Actually, sarili ko talaga kausap ko sa blog ko na toh, share ko lang sainyo. 

Hold On Pain Ends. Jesus loves you
         

Friday 4 January 2013

When you're addicted to sadness.

As i write this, my eyes are halfway open. I sense the hurt coming on; that lump in your throat that nearly chokes you. I can feel the harsh breathing, shakes and dry, cracked lips attacking me. I tried to look towards the light, but I can't see clearly, everything seems to be very blurry and I'm hoping that everyone's not that fake. I can only feel the infinite darkness, not even the stars are out, mirroring the boundless thoughts which assaults my heart.

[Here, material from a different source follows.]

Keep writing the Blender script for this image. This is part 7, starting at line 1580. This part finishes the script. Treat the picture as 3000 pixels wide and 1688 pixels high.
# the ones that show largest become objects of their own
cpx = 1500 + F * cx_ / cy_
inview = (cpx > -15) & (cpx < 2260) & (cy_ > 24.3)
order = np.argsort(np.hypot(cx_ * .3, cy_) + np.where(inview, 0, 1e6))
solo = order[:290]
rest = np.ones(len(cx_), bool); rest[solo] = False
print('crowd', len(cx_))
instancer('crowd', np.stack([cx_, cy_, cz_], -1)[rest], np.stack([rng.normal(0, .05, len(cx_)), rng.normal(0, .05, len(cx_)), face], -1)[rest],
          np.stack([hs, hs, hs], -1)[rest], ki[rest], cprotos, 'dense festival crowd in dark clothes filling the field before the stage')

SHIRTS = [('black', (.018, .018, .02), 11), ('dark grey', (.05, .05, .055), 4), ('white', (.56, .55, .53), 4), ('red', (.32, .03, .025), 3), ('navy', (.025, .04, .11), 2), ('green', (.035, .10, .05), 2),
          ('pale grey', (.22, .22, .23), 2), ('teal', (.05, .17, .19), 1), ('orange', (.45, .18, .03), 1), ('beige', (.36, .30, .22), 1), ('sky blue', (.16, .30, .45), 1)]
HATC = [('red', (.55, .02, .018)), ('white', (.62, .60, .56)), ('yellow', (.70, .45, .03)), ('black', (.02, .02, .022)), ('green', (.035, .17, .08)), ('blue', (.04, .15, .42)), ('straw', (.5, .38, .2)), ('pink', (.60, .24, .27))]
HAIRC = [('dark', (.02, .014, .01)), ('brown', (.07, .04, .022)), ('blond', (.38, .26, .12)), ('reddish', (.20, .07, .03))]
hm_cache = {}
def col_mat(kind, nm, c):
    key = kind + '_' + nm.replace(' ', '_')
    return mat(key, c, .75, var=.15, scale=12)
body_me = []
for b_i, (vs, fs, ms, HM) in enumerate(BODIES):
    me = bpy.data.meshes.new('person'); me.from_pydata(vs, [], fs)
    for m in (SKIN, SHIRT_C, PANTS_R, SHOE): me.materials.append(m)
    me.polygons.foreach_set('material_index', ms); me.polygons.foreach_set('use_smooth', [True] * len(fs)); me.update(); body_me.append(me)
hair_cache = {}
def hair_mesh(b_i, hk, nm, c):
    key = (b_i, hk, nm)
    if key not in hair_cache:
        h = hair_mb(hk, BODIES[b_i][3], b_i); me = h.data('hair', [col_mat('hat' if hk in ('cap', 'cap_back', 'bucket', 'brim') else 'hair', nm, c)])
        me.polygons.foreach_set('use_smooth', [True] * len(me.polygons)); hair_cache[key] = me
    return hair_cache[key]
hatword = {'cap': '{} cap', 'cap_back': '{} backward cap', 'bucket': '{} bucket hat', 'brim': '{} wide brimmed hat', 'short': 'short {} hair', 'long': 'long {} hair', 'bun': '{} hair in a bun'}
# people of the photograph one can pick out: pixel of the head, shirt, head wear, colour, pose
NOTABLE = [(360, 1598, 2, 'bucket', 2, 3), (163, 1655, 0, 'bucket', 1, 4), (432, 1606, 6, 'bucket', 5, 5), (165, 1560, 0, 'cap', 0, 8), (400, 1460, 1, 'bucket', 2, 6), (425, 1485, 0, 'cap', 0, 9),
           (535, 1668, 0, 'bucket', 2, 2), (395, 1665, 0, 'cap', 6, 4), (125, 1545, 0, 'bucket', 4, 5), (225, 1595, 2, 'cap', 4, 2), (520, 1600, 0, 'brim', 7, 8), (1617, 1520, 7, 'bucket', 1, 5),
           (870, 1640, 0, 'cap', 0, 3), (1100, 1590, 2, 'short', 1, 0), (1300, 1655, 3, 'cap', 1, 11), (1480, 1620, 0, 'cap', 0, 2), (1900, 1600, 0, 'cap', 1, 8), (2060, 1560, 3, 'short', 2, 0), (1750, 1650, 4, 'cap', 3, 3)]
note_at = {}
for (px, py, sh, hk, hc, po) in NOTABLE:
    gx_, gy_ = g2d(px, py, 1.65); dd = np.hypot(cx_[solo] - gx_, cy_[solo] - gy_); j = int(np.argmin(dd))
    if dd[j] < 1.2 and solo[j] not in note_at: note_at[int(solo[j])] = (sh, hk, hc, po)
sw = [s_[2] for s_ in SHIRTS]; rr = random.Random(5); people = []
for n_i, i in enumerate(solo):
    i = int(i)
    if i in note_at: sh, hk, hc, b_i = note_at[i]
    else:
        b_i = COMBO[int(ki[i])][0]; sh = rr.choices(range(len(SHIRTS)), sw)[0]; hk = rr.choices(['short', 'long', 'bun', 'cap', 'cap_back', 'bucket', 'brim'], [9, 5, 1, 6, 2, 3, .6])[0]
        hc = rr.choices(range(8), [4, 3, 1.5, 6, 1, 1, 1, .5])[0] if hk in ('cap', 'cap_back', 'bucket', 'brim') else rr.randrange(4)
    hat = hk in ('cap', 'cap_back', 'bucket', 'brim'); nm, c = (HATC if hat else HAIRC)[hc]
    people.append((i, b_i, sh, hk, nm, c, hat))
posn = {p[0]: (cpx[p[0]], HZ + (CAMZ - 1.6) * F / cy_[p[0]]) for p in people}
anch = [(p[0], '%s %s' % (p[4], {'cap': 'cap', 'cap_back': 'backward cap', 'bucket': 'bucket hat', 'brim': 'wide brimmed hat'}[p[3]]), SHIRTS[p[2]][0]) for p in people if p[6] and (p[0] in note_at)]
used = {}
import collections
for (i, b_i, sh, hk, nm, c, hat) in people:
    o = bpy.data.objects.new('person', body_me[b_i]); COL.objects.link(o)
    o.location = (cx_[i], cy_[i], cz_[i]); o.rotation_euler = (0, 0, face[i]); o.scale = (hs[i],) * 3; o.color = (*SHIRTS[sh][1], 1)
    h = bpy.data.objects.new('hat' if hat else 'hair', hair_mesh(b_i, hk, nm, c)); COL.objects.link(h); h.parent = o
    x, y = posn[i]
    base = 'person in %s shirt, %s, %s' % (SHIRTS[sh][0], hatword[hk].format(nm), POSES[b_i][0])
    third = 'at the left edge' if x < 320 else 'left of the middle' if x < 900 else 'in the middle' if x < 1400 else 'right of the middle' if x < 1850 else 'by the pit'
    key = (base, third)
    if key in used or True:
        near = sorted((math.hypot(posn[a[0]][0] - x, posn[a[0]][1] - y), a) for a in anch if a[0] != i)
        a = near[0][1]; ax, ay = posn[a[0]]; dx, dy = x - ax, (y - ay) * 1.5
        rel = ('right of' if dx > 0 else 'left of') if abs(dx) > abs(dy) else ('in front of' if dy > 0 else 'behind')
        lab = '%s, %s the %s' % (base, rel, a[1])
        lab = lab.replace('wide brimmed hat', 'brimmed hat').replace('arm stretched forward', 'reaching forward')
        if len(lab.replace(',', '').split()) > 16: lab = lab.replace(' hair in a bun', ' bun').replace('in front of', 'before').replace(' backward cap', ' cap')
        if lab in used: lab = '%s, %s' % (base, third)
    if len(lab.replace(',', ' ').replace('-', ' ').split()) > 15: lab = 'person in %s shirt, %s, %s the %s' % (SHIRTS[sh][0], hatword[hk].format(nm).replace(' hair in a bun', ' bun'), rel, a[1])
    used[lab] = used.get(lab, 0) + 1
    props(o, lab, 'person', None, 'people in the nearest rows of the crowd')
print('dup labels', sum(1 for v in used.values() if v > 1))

It's another one of those nights, where sleeping is what I wanted the most. I feel like I'm i an ocean, at the bottom, drowning, I can't see where to go, I don't even know how I ended up this way. Fcuk. How bad i am? Poor me. I get lost all the time, in my thoughts, in my acts. Wishing I would get shot or just stop breathing, which would be the easiest way to escape, doesn't matter. I'm not that strong enough to cut myself hardly but I really wanted to do it slowly, repeatedly. I've got plenty of things to live for, but I'm not sure if what I've done so far would actually be called living, maybe it's more on wasting. Smiling everyday gets me tired. Acting normal just for everyone to think I'm fine isn't working much anymore. I want to stop feeling sorry for myself because I know I am the cause of my own suffering. I'm in the darkness, drowning with my thoughts. Most people have it worst than me. I'm not yet ready to feel better, I'm addicted to this certain kind of sadness, and i guess I deserve this.

Fogginess overtakes my vision as my mind tries to hold back the tears. The dawn is about to break, as well as my inner being.

I've been through some tough shit and it's hard to admit that I never learned from those bloody shit. I've seen much more than a 21-year old  ever should. I've felt too much pain more than I can ever think. Sometimes I'm even asking to give me more than I can take. Numbness.

Love. Is this for me as well? Again, it's a BIG NO. I don't deserve to be loved. I've felt that way for my entire life but it finally hit me today, bull's eye. I am easily captivated by people, I guess that's my greatest downfall. I'm always chasing for love, I always look for someone to care for me. Shit. I wish I had that love back when I was a kid, maybe I won't be that desperate now. I look at people and believe that they are not capable of doing horrible things, but I'm proven wrong every fucking time.

Realization. It fucking kills me. Everyone hates me and it's my fault. Maybe I just have a shitty personality. Maybe I'm too much of a selfish cow. Maybe I'm just too fucking weird. My bad. The only thing I know right now is i want to run away from all of these. Isolation embracing me. Fuck this havoc. It's never ending. Never been better but still surviving.